» SHORT PROBLEM
Omit all images. Transcribe the rest of the material below exactly.

» MATERIAL
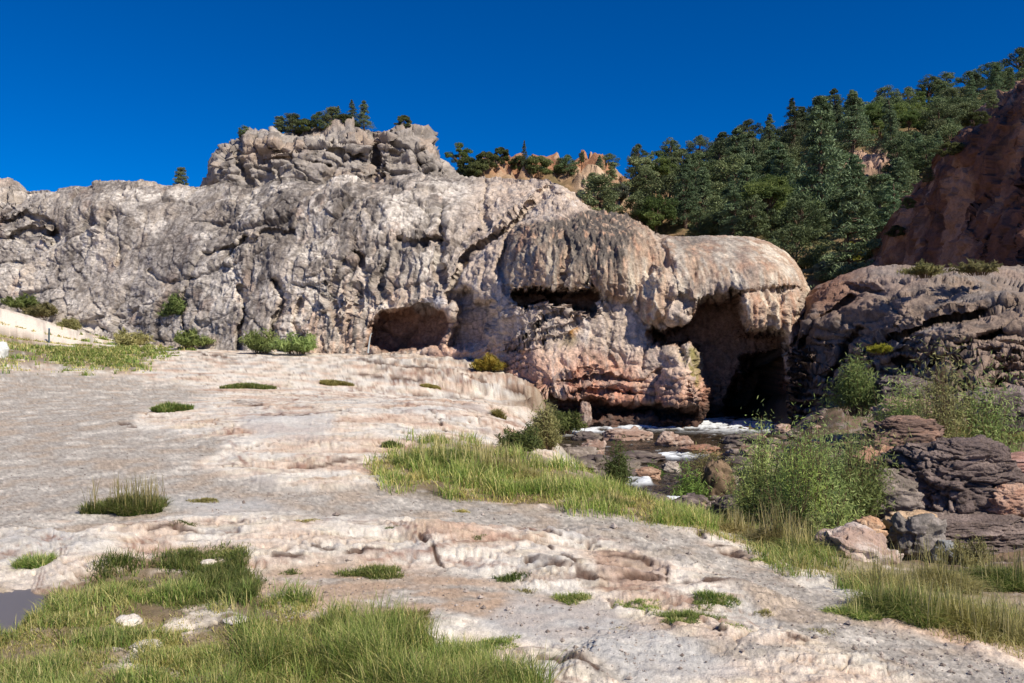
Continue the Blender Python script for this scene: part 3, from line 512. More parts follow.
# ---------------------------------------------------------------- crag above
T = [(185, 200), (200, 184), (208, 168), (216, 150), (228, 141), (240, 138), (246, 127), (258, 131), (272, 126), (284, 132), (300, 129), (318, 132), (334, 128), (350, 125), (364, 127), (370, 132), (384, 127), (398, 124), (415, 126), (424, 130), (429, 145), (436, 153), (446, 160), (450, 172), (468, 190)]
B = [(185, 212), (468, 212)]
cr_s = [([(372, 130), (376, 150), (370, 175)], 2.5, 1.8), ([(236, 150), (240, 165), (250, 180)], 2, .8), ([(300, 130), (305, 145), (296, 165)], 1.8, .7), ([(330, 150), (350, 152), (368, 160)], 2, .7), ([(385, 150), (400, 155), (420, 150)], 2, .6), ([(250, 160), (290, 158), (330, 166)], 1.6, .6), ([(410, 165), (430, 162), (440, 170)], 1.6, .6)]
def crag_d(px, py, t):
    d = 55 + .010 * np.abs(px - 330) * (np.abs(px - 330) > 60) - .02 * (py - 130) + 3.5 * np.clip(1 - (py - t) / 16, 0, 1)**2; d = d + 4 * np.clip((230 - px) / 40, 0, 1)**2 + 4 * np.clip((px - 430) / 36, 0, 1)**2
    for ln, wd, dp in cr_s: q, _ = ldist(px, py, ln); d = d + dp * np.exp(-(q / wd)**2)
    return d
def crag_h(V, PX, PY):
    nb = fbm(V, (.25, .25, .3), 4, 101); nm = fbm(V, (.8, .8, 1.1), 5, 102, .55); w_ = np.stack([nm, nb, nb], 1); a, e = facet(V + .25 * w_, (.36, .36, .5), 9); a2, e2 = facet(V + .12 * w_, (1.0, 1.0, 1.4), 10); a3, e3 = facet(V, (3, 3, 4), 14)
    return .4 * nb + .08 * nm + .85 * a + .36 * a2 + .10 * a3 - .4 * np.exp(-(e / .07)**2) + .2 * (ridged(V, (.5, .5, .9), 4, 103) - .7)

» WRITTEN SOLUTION
Continue the Blender Python script for this scene: part 3, from line 512. More parts follow.
# ---------------------------------------------------------------- crag above
T = [(185, 200), (200, 184), (208, 168), (216, 150), (228, 141), (240, 138), (246, 127), (258, 131), (272, 126), (284, 132), (300, 129), (318, 132), (334, 128), (350, 125), (364, 127), (370, 132), (384, 127), (398, 124), (415, 126), (424, 130), (429, 145), (436, 153), (446, 160), (450, 172), (468, 190)]
B = [(185, 212), (468, 212)]
cr_s = [([(372, 130), (376, 150), (370, 175)], 2.5, 1.8), ([(236, 150), (240, 165), (250, 180)], 2, .8), ([(300, 130), (305, 145), (296, 165)], 1.8, .7), ([(330, 150), (350, 152), (368, 160)], 2, .7), ([(385, 150), (400, 155), (420, 150)], 2, .6), ([(250, 160), (290, 158), (330, 166)], 1.6, .6), ([(410, 165), (430, 162), (440, 170)], 1.6, .6)]
def crag_d(px, py, t):
    d = 55 + .010 * np.abs(px - 330) * (np.abs(px - 330) > 60) - .02 * (py - 130) + 3.5 * np.clip(1 - (py - t) / 16, 0, 1)**2; d = d + 4 * np.clip((230 - px) / 40, 0, 1)**2 + 4 * np.clip((px - 430) / 36, 0, 1)**2
    for ln, wd, dp in cr_s: q, _ = ldist(px, py, ln); d = d + dp * np.exp(-(q / wd)**2)
    return d
def crag_h(V, PX, PY):
    nb = fbm(V, (.25, .25, .3), 4, 101); nm = fbm(V, (.8, .8, 1.1), 5, 102, .55); w_ = np.stack([nm, nb, nb], 1); a, e = facet(V + .25 * w_, (.36, .36, .5), 9); a2, e2 = facet(V + .12 * w_, (1.0, 1.0, 1.4), 10); a3, e3 = facet(V, (3, 3, 4), 14)
    return .4 * nb + .08 * nm + .85 * a + .36 * a2 + .10 * a3 - .4 * np.exp(-(e / .07)**2) + .2 * (ridged(V, (.5, .5, .9), 4, 103) - .7)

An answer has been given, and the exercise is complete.